Am I right in thinking that the (?i) has the same effect as an i qualifier with xmsr?

Yes — almost. In, e.g.,  s{ ... }{...}xmsi the  /i modifier affects the regex match globally. A  (?i) extended pattern only has effect from the point of its appearance in the regex to the end of the regex pattern scope — which may or may not be the end of the regex! (See Extended Patterns. I must apologize: I did not mention that extended patterns are only available from Perl version 5.10 onward; I assume you have this.) I prefer the embedded  (?i) form because it is more visible and because it gives more control: case sensitivity can be turned on and off at will in a regex, and its scope closely controlled. In general, "my own preferred practices" are that the  qr// operator has only the  /xms modifiers applied to the operator, and all other modifiers , e.g., (?i), scoped within the operator. This practice just generalizes to the  m//xms and  s///xms operators. The latter two operators can also take  /g /e /r modifiers which can only be applied to the operator as a whole.

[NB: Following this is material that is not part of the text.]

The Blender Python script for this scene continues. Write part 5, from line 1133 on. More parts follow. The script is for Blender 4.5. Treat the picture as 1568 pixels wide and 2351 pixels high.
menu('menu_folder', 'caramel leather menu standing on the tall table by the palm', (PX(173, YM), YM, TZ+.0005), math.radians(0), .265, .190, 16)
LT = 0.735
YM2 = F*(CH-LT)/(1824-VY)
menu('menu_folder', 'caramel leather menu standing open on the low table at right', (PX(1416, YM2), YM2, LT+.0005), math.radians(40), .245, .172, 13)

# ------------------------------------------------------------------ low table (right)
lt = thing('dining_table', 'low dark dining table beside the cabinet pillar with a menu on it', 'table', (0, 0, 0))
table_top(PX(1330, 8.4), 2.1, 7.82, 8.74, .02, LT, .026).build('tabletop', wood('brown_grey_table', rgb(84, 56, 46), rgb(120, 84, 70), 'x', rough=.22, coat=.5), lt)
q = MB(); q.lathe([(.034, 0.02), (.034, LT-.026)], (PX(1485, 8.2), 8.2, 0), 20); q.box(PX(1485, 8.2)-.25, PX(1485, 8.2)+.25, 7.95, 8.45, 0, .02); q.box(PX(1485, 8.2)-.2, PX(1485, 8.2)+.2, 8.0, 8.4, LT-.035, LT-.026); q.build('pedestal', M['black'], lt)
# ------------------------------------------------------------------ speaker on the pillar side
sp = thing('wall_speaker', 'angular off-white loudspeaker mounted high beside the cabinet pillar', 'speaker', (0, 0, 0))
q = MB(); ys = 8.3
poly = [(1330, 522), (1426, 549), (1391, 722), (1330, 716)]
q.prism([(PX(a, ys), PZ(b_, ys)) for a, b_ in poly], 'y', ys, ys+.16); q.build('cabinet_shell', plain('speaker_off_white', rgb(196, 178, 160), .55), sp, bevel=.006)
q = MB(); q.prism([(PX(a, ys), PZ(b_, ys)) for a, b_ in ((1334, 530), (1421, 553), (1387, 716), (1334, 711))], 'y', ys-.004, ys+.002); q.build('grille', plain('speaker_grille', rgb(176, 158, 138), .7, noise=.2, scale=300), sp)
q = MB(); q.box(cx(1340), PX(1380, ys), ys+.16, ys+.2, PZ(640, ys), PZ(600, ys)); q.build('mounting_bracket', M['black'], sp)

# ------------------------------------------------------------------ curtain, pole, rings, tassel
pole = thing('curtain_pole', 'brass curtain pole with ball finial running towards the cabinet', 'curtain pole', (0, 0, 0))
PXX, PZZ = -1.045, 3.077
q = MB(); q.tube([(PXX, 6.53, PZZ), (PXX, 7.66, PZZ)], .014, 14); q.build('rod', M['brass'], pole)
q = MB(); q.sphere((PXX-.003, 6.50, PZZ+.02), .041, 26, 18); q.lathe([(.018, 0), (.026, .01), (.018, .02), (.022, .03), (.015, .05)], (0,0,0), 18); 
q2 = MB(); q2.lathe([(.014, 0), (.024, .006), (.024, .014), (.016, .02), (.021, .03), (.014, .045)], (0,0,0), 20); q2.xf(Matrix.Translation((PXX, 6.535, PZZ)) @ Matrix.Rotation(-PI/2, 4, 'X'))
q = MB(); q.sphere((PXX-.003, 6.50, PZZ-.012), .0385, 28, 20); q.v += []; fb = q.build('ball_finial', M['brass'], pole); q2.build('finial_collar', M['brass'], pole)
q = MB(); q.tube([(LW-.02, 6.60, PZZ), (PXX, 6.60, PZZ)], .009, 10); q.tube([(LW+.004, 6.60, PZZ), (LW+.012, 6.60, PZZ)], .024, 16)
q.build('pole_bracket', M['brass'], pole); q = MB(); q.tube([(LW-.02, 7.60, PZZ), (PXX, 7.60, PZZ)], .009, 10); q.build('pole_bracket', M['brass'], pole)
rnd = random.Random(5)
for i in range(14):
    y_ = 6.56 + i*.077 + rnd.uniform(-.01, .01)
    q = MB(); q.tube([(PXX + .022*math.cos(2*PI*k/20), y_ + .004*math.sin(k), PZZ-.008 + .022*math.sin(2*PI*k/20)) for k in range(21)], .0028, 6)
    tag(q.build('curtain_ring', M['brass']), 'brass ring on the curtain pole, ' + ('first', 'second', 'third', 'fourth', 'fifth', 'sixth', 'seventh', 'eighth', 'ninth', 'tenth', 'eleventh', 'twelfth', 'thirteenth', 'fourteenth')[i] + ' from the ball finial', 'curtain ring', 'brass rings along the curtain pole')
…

... none of the spaces in { ... } are treated as matchable characters? I suspect it's ... x ...

Yes, exactly. Allowing whitespace not to be part of the pattern eases the strain on these old eyes, a great blessing after so many years toiling in the scriptorium. See  /x in Modifiers.

I find your final assignment ($var = $var =~ regex =~ regex) rather confusing, as it seems to need to work from left to right at some times and from right to left at others.

It might have been helpful if I had thrown in a few disambiguating parentheses. But you can always add your own with O and B::Deparse:
(Here I wanted to give an example of the deparsed code, but for some reason I don't understand, it didn't work out! Quickly moving on...)
Anyway, by hand:

c:\@Work\Perl\monks>perl -wMstrict -le
"my $curdir   = 'Y:\Music\Schubert\Lieder\Terfel';
 my $startdir = 'Y:\mUsIc';
 ;;
 my $plsname =
   ((($curdir =~ s{ \A (?i) \Q$startdir\E \\? }{}xmsr) =~ tr{\\}{_}r) 
+. '.pls');
 print qq{'$plsname'};
"
'Schubert_Lieder_Terfel.pls'
[download]

Working in order of precedence (more or less inside-out in this case):

1. ($curdir =~ s{ \A (?i) \Q$startdir\E \\? }{}xmsr)
   A substitution is done on  $curdir and the substituted string returned courtesy of the  /r modifier of 5.14+;
2. (($curdir =~ s{ ... }{}xmsr) =~ tr{\\}{_}r)
   The string returned by the  s///r substitution is operated upon by  tr///r and the translated string is returned;
3. ((($curdir =~ s{ ... }{}xmsr) =~ tr{\\}{_}r) . '.pls')
   The string  '.pls' is appended to the string returned by  tr///r and;
4. The whole thing is finally assigned to $plsname. Whew!

Is the order irrelevant, and if not, what are the rules for the direction of evaluation?

The order is very relevant, and is discussed in Operator Precedence and Associativity in perlop: see the  =~ (binding) and  . (concatenation) and  = (assignment) operators.

Update: Layout of  <ol> above changed – improved?